• **WHAT YOU NEED TO DO**
Up to and including the line that contains "COL = scene.collection", repeat each line of the data exactly, starting from the first.

--- START OF COLLECTED DATA ---

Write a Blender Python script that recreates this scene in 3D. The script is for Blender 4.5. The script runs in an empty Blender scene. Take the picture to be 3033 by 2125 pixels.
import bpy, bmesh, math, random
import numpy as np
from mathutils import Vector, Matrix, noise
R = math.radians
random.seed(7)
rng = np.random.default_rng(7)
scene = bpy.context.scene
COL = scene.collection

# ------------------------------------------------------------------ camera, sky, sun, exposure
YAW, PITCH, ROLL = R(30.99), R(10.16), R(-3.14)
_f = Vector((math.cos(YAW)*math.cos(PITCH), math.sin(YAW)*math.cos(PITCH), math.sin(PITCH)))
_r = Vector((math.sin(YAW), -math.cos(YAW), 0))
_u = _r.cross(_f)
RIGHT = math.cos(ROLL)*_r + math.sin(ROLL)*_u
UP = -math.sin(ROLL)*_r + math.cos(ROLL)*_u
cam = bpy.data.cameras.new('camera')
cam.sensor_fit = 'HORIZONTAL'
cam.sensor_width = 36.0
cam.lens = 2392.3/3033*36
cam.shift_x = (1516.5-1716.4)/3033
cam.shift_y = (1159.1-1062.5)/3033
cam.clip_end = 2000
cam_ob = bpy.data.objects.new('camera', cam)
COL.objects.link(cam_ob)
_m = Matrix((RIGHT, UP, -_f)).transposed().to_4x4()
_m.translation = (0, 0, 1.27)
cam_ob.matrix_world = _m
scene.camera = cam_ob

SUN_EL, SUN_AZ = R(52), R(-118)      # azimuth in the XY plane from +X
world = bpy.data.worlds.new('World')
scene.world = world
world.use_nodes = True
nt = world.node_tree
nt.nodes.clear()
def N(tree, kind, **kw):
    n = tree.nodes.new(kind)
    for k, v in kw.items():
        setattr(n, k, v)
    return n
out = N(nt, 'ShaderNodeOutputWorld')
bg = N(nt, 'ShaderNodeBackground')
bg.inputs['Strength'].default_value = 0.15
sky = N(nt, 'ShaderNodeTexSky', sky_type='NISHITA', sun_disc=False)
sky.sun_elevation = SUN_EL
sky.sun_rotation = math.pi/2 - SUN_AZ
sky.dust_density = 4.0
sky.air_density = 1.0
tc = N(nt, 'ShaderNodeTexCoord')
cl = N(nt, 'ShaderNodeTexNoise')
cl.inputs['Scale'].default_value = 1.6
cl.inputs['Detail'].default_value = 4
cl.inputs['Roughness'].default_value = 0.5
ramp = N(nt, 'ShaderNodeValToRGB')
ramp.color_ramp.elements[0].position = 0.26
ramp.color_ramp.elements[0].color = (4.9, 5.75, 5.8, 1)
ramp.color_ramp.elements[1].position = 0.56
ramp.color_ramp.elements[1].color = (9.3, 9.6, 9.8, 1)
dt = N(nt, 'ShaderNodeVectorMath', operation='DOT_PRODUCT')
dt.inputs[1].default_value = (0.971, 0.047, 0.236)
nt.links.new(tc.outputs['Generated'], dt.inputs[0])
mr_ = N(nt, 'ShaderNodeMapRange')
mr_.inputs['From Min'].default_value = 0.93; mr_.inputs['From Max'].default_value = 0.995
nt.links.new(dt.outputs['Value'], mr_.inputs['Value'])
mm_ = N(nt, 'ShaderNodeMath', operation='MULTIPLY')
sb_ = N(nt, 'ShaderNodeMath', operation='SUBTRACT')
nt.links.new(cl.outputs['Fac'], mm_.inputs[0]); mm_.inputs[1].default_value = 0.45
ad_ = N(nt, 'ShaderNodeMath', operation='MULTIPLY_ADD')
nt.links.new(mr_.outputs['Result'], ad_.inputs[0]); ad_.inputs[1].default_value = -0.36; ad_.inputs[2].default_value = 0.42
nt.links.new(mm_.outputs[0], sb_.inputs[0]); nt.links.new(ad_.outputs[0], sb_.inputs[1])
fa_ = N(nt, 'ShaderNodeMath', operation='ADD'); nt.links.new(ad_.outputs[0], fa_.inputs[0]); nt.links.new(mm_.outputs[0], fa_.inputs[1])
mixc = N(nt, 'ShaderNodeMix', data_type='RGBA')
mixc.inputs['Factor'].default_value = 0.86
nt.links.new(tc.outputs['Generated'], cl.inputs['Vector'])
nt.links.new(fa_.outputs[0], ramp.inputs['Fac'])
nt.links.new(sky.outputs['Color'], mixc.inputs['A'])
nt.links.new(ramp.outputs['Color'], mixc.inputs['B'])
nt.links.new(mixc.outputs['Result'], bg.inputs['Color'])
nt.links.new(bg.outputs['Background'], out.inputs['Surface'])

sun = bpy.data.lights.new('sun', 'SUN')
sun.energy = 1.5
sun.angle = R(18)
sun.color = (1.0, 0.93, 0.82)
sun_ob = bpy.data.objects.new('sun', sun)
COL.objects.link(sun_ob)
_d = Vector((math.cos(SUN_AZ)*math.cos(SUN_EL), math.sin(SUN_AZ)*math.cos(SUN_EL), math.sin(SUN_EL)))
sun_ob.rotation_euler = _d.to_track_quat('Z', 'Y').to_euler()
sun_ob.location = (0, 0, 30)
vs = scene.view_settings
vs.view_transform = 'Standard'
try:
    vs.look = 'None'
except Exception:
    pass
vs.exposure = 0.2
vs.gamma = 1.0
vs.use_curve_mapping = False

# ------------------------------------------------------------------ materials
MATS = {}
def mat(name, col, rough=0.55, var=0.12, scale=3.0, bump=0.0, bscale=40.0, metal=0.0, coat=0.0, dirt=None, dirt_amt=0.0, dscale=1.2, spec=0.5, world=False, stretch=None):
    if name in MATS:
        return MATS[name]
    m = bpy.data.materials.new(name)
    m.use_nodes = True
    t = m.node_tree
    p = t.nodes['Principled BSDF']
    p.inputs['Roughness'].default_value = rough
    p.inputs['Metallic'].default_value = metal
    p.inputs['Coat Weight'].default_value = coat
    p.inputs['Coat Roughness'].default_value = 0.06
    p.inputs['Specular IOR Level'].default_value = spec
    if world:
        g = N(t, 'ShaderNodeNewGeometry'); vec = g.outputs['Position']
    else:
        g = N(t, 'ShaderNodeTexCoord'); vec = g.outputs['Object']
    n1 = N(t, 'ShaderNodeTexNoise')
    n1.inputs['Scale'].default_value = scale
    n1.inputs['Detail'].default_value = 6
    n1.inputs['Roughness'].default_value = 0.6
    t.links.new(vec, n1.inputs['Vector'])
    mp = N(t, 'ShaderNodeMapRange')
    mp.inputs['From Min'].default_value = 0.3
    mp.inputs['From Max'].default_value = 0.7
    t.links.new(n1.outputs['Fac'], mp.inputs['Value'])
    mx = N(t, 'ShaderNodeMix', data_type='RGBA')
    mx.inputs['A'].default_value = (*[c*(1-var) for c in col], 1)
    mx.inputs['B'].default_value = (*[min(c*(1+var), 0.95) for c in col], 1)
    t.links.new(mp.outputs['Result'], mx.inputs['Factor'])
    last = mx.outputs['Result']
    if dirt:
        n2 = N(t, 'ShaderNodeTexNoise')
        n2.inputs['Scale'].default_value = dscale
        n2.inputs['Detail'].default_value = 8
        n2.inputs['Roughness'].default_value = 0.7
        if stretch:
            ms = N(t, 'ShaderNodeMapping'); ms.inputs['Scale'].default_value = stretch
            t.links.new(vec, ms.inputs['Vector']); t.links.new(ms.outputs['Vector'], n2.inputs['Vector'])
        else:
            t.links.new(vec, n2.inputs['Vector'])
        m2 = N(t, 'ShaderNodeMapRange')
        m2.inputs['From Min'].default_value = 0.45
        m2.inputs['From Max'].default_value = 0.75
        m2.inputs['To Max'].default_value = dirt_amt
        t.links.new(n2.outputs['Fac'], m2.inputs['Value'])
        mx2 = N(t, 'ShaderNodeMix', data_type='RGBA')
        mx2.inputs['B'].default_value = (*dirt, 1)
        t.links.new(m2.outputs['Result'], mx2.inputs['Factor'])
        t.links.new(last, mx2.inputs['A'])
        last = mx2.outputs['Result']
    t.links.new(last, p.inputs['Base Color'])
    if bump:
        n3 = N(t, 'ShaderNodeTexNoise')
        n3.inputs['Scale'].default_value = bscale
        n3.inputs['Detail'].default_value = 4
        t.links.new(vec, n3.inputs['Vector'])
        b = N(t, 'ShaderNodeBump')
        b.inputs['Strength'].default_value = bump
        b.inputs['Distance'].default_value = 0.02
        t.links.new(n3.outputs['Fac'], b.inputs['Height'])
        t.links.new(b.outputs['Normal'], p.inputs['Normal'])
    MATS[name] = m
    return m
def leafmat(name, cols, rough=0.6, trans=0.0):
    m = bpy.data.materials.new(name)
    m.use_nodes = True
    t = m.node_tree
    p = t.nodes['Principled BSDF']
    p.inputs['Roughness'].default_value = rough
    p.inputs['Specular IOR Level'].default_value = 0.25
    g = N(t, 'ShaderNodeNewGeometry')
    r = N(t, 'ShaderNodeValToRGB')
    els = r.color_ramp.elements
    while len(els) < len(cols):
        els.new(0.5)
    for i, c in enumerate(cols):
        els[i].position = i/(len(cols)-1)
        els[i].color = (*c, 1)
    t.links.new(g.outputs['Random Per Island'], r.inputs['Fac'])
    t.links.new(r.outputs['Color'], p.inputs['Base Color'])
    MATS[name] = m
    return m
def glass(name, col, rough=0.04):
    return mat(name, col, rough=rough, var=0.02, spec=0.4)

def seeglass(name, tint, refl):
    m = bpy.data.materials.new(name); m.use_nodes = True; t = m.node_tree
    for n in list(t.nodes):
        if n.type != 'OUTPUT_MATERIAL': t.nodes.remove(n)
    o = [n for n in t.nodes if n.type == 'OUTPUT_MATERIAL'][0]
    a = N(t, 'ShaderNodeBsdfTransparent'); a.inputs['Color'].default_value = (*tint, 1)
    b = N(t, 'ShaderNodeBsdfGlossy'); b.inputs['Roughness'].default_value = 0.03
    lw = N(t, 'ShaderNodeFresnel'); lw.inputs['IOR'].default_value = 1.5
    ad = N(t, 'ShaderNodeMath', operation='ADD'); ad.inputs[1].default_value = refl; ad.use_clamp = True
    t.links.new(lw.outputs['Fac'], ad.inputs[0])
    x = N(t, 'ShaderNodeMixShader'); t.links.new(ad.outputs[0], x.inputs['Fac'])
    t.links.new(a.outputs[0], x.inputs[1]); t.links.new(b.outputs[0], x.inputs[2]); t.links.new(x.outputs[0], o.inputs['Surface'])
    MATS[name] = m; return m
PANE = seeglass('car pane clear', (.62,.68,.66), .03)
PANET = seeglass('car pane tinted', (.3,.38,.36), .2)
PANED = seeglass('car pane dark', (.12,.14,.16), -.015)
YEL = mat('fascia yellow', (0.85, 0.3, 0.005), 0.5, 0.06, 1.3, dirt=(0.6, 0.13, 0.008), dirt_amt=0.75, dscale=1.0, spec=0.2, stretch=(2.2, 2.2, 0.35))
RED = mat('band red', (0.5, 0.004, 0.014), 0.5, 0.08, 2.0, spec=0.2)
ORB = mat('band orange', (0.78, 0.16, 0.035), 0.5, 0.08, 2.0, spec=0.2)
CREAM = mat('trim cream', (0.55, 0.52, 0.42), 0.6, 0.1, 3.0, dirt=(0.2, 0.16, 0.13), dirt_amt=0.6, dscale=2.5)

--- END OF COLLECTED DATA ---

• **TASK OUTPUT**
Write a Blender Python script that recreates this scene in 3D. The script is for Blender 4.5. The script runs in an empty Blender scene. Take the picture to be 3033 by 2125 pixels.
import bpy, bmesh, math, random
import numpy as np
from mathutils import Vector, Matrix, noise
R = math.radians
random.seed(7)
rng = np.random.default_rng(7)
scene = bpy.context.scene
COL = scene.collection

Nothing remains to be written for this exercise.